* [Information provided]
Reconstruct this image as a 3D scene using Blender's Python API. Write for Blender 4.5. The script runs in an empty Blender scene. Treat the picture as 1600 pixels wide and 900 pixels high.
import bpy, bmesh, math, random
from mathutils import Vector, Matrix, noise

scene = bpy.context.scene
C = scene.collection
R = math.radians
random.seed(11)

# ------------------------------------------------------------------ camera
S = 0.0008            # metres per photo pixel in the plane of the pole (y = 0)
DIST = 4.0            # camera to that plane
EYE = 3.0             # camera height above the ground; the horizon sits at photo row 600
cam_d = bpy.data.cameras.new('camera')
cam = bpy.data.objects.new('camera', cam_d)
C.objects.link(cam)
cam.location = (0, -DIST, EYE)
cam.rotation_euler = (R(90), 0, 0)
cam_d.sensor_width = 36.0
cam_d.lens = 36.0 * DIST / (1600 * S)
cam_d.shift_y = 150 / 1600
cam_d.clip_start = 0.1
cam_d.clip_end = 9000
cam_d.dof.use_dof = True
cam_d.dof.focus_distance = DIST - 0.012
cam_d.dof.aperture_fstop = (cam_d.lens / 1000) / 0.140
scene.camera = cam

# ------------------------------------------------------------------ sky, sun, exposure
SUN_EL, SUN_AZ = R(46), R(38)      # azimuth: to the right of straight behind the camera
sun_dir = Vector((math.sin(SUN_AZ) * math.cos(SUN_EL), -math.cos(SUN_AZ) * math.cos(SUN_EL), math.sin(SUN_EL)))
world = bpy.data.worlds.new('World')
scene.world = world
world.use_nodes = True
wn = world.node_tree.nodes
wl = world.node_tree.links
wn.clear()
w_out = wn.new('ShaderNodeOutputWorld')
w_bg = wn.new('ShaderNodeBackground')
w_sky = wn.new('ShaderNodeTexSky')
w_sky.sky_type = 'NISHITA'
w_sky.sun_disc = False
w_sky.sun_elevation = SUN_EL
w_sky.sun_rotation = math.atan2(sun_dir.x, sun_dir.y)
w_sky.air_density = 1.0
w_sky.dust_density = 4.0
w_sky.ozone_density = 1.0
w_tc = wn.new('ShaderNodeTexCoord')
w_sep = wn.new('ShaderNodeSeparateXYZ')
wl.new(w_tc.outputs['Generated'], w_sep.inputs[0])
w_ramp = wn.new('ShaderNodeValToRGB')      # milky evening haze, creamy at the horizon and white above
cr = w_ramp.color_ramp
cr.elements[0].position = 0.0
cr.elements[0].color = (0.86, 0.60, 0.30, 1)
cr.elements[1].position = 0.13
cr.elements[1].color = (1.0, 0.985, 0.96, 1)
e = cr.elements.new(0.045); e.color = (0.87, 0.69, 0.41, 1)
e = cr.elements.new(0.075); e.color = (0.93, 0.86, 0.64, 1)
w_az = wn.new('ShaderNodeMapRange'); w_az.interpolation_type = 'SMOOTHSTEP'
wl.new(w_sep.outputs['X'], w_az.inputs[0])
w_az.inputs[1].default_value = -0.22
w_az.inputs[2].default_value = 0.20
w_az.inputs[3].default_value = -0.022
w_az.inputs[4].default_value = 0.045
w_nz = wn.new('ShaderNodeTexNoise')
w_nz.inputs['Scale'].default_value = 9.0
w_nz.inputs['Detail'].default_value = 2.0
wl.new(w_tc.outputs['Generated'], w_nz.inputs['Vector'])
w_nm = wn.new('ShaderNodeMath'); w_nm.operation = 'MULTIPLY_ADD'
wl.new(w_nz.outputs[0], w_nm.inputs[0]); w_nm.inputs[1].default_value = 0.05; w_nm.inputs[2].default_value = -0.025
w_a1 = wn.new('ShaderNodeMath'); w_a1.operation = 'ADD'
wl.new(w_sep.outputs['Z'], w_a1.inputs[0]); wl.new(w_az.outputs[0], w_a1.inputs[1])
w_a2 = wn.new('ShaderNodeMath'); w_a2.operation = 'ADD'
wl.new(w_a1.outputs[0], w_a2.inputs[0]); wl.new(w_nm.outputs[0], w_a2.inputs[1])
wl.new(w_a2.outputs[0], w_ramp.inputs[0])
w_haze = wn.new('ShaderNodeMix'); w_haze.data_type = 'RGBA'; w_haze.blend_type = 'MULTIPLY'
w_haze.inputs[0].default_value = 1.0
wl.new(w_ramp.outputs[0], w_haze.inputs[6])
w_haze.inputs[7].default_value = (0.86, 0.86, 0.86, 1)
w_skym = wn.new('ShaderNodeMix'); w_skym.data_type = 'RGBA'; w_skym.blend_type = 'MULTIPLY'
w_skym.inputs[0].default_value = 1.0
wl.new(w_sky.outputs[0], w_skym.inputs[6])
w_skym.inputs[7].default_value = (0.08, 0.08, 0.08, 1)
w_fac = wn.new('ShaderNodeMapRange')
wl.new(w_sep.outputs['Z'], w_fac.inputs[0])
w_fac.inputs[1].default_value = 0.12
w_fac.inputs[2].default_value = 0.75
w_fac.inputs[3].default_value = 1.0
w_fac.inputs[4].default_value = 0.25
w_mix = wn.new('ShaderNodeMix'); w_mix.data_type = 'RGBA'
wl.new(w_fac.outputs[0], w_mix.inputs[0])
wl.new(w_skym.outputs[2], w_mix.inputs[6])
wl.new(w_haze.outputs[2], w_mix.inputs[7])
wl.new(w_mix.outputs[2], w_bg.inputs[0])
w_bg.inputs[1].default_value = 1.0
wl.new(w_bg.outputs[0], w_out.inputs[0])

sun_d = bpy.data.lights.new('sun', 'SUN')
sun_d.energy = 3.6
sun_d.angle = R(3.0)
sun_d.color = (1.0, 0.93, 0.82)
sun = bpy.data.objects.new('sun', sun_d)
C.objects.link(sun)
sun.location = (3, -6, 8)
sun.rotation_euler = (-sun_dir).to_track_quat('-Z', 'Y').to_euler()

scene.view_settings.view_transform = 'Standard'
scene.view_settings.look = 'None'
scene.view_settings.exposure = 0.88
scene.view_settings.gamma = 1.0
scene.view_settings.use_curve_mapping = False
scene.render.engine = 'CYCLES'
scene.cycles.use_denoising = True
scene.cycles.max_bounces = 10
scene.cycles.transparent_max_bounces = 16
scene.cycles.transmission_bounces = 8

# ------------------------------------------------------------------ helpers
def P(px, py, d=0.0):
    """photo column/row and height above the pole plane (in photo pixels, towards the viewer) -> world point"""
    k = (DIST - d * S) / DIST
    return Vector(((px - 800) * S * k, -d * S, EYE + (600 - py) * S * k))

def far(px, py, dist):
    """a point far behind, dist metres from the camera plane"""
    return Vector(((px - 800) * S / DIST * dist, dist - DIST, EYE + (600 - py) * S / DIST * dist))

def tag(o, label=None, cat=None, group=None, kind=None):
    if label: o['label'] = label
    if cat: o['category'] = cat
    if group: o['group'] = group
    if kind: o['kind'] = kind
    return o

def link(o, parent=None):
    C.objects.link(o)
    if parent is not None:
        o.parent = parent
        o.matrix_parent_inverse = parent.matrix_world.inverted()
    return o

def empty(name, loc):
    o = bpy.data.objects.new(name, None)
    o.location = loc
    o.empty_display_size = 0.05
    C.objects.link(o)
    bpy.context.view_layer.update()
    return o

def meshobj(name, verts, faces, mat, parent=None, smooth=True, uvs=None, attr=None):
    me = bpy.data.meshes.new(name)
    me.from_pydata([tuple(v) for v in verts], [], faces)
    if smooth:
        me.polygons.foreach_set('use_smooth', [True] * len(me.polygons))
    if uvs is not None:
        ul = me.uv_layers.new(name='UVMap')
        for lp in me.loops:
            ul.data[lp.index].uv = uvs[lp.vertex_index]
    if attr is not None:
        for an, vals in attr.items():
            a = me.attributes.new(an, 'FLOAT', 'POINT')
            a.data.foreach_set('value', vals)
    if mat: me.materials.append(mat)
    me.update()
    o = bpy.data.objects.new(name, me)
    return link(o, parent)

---

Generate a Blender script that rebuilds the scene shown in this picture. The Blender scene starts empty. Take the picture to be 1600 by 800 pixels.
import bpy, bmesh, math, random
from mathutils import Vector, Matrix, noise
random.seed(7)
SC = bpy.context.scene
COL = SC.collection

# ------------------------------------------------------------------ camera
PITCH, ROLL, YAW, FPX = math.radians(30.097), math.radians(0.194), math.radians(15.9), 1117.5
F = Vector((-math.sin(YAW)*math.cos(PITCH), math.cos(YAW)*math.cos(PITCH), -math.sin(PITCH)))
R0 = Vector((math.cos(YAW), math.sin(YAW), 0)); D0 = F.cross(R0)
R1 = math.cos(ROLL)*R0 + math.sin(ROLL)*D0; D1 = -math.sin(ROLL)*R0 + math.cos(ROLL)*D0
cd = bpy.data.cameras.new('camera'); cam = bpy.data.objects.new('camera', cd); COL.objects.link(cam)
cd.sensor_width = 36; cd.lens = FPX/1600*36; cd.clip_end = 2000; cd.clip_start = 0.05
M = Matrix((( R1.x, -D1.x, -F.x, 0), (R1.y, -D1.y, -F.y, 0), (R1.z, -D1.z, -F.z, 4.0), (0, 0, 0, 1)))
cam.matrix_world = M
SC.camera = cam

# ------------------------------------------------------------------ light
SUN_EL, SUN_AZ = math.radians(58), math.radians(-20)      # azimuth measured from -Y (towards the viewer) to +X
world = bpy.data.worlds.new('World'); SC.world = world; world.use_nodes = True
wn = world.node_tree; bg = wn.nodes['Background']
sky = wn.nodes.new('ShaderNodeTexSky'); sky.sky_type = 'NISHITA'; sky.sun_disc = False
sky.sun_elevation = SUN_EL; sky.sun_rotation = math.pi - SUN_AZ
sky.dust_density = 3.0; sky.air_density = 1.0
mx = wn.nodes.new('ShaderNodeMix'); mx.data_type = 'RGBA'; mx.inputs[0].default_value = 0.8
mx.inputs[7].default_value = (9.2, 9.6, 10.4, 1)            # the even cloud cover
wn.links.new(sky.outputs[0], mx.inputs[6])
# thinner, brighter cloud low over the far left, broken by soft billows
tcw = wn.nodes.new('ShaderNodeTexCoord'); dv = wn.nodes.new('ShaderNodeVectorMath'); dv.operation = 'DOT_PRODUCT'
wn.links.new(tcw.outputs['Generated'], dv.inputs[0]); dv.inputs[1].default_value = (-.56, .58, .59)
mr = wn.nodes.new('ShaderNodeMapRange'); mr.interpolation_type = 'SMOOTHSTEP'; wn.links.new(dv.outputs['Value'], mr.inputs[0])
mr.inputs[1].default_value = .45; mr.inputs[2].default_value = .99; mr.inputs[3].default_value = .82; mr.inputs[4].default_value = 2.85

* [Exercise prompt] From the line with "Reconstruct this image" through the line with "random.seed(11)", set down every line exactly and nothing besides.

* [Answer below]
Reconstruct this image as a 3D scene using Blender's Python API. Write for Blender 4.5. The script runs in an empty Blender scene. Treat the picture as 1600 pixels wide and 900 pixels high.
import bpy, bmesh, math, random
from mathutils import Vector, Matrix, noise

scene = bpy.context.scene
C = scene.collection
R = math.radians
random.seed(11)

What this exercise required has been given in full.